→ INSTRUCTION:
Copy each line of the material below that includes the string "Take".

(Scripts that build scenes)
★ ★ ★ ★

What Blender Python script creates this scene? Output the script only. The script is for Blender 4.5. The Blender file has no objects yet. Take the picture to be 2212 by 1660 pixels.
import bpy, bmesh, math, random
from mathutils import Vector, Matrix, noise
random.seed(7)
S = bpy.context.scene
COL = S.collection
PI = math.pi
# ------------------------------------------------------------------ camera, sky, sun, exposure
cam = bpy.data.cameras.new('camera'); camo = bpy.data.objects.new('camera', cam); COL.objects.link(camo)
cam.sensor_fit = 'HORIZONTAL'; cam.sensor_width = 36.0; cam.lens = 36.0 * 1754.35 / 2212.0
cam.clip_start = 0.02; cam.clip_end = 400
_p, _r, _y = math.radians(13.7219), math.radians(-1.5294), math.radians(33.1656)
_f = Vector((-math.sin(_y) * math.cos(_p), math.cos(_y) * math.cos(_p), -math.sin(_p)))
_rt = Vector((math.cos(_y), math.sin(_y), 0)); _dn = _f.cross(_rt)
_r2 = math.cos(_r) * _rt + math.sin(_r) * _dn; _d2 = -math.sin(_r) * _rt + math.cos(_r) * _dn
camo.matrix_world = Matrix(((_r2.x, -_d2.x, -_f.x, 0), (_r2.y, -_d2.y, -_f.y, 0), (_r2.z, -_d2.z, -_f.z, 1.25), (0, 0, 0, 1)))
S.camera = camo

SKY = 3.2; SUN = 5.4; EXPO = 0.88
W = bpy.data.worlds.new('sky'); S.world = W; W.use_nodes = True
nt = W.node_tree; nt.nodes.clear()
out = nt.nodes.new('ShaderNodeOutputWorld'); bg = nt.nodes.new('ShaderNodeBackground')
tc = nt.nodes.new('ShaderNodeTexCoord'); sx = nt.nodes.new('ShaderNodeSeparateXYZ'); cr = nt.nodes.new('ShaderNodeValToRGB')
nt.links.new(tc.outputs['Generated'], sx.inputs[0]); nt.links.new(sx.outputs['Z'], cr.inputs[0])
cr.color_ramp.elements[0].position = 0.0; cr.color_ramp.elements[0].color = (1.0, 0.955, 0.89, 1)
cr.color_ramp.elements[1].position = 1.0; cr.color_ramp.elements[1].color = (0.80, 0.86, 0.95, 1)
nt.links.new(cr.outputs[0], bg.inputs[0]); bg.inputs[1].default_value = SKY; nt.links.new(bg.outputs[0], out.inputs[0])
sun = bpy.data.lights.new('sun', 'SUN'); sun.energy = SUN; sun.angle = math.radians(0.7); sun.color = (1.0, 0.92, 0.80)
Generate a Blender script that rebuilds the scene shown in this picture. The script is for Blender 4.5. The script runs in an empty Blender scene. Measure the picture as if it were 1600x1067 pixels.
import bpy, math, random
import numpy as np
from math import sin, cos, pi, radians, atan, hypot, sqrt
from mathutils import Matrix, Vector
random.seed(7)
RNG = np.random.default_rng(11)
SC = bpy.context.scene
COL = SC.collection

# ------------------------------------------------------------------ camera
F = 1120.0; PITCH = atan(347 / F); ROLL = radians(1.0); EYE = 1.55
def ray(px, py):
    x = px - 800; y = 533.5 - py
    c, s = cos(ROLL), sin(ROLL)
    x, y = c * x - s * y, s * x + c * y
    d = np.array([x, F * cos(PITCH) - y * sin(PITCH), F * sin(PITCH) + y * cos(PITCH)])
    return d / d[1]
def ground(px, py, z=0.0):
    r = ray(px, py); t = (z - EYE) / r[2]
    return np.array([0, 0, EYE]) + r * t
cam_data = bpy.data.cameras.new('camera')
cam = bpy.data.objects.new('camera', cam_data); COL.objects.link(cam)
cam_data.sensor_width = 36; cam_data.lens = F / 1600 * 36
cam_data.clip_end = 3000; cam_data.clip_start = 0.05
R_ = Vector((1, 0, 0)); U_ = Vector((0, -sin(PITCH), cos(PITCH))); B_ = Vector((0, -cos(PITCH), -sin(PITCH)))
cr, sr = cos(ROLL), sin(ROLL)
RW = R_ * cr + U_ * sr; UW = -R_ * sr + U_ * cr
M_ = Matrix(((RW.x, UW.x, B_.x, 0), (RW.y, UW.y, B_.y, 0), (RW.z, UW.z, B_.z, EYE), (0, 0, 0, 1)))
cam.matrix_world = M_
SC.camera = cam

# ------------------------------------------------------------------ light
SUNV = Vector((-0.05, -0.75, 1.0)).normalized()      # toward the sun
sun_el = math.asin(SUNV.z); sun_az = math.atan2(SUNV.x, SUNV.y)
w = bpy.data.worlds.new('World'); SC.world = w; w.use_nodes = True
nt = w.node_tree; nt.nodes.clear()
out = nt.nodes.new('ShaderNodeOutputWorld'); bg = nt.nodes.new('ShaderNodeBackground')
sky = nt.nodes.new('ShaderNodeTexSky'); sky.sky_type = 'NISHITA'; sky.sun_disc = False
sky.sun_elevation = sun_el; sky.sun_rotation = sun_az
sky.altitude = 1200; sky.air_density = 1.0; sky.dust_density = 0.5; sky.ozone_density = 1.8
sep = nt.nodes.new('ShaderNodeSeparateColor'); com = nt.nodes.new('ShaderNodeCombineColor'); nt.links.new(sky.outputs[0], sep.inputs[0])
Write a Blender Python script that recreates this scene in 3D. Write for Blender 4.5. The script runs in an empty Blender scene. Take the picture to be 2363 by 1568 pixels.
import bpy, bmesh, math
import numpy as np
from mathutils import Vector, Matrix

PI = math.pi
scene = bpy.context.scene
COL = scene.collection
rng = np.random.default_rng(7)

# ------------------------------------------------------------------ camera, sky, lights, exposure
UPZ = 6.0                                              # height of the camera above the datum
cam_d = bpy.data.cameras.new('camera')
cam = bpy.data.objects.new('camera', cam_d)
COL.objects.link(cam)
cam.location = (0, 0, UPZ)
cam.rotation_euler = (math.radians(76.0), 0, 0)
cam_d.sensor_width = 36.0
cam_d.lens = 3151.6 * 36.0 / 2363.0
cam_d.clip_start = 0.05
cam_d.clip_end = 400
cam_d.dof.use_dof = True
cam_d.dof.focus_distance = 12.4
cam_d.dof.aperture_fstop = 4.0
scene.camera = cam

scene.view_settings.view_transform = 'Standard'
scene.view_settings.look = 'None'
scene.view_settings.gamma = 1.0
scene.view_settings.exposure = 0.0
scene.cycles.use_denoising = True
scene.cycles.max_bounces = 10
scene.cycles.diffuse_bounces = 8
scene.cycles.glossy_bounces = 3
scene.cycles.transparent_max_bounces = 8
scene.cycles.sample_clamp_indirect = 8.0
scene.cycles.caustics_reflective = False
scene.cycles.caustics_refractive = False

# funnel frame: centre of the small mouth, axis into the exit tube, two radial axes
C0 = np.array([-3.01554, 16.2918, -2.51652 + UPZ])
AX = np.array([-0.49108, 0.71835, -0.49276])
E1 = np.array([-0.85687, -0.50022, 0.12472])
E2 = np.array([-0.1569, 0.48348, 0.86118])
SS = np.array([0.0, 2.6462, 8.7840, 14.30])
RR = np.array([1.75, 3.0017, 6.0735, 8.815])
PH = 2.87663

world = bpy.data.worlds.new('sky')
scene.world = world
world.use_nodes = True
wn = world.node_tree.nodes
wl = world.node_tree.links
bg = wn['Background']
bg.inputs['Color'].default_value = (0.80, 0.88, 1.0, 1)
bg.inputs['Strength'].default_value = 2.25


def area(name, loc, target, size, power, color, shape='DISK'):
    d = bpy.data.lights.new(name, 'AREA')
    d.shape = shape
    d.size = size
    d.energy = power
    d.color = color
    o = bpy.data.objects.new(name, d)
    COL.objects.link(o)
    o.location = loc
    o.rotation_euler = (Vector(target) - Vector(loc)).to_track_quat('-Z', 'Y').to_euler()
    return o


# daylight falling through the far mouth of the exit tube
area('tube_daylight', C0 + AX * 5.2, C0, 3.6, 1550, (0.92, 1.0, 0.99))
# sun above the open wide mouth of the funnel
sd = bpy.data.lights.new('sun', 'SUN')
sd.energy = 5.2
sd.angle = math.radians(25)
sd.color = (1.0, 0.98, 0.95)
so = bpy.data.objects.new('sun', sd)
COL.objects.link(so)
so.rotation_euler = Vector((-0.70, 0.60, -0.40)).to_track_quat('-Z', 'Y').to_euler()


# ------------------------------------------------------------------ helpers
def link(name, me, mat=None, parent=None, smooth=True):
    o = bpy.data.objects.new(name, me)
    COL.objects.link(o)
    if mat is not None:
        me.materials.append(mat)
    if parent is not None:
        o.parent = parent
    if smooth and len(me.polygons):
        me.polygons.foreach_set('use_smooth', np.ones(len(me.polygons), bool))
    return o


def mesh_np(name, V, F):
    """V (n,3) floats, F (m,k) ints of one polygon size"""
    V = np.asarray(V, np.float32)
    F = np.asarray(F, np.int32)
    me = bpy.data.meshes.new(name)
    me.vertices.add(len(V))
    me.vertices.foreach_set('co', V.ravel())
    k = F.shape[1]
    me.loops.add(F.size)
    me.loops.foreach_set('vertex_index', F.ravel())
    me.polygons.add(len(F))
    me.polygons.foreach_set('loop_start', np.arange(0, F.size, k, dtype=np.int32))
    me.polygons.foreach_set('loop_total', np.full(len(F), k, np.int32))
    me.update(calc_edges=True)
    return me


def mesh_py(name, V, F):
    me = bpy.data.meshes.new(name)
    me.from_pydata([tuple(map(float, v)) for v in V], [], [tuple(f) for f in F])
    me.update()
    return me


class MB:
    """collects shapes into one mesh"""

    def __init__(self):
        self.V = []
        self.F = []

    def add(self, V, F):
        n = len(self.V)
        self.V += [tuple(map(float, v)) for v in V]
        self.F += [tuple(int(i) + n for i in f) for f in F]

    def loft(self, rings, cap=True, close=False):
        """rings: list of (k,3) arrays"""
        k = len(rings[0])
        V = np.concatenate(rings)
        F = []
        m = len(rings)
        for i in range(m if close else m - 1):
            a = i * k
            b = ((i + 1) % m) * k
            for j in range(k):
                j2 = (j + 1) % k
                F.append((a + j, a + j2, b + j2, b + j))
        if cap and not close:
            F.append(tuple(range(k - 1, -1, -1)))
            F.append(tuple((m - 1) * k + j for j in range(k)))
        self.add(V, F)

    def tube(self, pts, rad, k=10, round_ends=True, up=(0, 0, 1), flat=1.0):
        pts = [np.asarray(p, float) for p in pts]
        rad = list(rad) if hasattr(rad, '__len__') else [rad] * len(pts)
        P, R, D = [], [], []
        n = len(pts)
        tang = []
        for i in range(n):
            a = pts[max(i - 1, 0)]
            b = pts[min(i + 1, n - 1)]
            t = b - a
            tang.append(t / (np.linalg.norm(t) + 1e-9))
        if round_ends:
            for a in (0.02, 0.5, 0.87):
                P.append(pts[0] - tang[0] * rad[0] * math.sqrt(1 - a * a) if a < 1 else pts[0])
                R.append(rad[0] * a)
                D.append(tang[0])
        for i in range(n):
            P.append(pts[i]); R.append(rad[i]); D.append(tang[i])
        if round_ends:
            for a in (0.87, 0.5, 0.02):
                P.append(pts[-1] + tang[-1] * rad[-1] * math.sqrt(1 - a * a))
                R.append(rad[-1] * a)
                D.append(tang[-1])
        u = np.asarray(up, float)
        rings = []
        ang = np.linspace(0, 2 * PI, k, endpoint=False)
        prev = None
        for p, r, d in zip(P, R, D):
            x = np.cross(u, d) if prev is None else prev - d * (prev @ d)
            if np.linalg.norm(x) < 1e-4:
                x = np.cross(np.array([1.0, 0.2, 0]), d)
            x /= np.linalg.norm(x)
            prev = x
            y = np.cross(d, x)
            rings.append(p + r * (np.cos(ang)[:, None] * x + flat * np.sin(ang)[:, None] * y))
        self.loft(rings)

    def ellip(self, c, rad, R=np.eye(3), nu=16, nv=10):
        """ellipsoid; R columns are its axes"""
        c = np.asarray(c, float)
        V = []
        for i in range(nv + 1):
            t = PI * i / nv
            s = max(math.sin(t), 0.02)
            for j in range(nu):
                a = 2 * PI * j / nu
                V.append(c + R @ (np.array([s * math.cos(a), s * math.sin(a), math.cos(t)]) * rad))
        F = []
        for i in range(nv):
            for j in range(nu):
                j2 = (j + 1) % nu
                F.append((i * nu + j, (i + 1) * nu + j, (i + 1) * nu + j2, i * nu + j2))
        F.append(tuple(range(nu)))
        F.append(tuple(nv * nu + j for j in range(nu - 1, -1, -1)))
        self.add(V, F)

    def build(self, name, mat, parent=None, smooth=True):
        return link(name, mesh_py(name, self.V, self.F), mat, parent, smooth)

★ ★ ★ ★

→ ANSWER TO THE TASK:
What Blender Python script creates this scene? Output the script only. The script is for Blender 4.5. The Blender file has no objects yet. Take the picture to be 2212 by 1660 pixels.
Write a Blender Python script that recreates this scene in 3D. Write for Blender 4.5. The script runs in an empty Blender scene. Take the picture to be 2363 by 1568 pixels.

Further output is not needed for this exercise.